And as I pointed out in a previous column, PLUG obtained a small deal to provide hydrogen fuel to NASA. As the amount of government-sponsored space travel jumps in the longer term, PLUG is well-positioned to sell a meaningful amount of hydrogen for relatively high prices to NASA and other governmental entities.

Turning to large commercial vehicles, Korean research firm SNE Research predicts that the number of hydrogen fuel cell vehicles globally will surge from just 16,000 in 2025 to 150,000 by 2030 and 3 million by 2040, with the growth likely to be led by “hydrogen trucks and buses.” All of those vehicles will need to be fuelled, and Plug’s hydrogen fuel and hydrogen-fueling infrastructure can help carry out that mission.

Is Plug Power Stock a Good Investment?

Despite Plug’s many positive catalysts and its viable path to profitability, PLUG is changing hands at a relatively low trailing price-sales ratio of 3.4 times. However, the firm’s current lack of profits and focus on emerging products make its shares somewhat risky. As a result, I believe that PLUG stock is best suited for growth investors with a relatively high risk tolerance.

KEY TAKEAWAYS

  • Plug Power’s financials are improving. Revenue rose 17.6% year-over-year last quarter, while gross margins turned positive after steep losses in 2024.

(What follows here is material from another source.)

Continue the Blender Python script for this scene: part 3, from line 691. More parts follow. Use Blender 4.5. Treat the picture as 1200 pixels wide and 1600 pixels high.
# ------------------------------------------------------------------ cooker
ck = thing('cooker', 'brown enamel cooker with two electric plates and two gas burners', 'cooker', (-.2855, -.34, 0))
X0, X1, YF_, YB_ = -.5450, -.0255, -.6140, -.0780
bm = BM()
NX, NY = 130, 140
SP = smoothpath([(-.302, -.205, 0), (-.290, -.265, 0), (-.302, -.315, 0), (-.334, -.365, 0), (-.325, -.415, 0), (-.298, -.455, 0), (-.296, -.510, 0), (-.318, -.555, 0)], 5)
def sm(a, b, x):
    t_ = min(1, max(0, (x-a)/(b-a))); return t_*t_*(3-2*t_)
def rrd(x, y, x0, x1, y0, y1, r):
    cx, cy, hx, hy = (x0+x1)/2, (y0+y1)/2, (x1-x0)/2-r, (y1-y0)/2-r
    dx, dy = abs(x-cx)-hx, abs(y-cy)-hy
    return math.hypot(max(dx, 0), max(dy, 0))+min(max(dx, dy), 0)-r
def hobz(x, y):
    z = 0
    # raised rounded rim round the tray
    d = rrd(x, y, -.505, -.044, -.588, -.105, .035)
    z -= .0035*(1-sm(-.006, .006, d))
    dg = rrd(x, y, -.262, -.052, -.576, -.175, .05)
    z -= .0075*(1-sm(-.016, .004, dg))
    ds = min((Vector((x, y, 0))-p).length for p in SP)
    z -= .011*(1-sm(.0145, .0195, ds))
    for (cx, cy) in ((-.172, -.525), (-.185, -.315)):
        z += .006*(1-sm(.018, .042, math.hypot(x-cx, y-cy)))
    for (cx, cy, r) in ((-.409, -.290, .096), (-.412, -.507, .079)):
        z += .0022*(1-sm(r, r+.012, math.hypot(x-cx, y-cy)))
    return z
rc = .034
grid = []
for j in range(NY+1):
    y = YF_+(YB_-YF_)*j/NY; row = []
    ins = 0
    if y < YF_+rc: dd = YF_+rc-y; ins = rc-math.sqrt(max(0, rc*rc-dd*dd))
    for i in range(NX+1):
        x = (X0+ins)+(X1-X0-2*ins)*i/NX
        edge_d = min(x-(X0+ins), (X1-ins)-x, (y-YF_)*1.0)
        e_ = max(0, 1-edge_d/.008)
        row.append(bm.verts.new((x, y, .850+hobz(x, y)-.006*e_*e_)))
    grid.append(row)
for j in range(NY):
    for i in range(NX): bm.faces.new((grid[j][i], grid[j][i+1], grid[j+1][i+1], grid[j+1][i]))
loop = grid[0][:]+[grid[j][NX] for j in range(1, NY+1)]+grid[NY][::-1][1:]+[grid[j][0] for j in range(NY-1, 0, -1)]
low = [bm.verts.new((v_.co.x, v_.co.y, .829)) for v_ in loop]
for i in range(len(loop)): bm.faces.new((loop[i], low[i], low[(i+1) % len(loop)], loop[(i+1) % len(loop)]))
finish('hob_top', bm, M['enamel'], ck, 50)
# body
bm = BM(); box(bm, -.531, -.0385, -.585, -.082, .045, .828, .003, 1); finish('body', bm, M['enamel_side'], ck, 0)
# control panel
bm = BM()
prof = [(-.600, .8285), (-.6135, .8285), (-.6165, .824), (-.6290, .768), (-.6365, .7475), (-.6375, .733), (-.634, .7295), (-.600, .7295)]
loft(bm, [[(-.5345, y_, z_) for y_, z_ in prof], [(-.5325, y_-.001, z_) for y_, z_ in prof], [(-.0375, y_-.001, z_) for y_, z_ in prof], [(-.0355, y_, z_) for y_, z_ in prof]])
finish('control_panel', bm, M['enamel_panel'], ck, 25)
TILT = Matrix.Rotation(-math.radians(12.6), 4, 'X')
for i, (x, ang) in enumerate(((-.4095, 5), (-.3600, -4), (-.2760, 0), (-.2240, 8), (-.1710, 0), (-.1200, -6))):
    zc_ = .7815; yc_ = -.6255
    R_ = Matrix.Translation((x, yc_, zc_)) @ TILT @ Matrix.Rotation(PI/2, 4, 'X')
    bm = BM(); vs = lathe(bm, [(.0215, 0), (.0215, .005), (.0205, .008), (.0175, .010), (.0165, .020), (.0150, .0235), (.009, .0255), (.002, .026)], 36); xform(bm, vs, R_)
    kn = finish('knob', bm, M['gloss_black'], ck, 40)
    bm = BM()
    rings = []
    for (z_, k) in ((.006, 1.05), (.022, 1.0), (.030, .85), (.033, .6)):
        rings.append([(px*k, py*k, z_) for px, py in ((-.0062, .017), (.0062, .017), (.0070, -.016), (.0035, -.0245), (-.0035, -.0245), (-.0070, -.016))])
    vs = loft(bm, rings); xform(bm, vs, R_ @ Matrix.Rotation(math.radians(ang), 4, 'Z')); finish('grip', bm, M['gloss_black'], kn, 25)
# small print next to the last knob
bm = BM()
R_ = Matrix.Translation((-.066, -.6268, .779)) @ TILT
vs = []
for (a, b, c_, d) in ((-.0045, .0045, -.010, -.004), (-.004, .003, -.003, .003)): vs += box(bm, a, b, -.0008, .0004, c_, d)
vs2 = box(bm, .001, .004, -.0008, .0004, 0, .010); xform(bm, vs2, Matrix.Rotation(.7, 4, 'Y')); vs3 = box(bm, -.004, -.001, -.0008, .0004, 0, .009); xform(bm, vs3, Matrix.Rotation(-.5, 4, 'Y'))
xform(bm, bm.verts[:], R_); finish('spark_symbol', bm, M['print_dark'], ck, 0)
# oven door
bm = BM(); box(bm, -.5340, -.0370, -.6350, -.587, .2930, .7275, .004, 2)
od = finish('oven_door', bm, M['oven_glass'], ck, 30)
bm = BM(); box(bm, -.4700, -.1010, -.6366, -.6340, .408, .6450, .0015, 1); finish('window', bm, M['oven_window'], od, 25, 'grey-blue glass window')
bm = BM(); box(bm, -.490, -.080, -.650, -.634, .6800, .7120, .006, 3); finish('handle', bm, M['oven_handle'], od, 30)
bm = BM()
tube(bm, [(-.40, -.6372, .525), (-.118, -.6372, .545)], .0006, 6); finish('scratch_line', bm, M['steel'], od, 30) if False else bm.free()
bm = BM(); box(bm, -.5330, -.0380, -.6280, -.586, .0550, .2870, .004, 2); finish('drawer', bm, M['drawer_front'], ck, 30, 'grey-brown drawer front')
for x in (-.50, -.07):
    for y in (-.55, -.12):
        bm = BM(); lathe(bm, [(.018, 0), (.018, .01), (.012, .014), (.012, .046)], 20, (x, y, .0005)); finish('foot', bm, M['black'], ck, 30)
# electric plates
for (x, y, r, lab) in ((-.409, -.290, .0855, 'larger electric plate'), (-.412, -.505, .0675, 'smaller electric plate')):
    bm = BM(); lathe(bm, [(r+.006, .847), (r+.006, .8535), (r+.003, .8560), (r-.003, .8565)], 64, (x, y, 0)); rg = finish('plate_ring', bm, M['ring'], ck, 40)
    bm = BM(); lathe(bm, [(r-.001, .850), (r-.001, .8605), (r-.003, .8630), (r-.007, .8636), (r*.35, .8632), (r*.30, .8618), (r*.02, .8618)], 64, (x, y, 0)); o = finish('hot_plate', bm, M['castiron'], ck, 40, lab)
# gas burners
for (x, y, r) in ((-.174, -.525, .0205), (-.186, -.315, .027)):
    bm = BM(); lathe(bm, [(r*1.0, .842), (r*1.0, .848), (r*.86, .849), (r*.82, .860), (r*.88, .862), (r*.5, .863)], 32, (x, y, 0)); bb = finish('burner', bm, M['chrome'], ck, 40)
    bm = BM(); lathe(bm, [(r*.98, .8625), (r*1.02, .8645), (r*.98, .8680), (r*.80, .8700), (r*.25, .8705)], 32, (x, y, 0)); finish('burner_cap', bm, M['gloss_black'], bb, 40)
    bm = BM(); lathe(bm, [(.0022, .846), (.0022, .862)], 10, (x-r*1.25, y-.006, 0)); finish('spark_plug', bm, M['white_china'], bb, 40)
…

  • Profitability may be approaching. The company expects to generate positive EBITDA and possibly positive cash flow in the fourth quarter, with operating income projected by 2027.

  • Policy support is creating near-term demand. EU mandates for green hydrogen and a reinstated U.S. investment tax credit are helping boost demand for Plug’s electrolyzers and fuel cell systems.

  • Multiple long-term growth markets exist. Hydrogen adoption in drones, commercial vehicles, and space programs could significantly expand future demand.

  • The stock still carries risk. Plug Power remains unprofitable today, but its improving fundamentals and relatively low valuation could make it attractive for growth investors with higher risk tolerance.

*This article is intended to be informational only; it is not financial advice.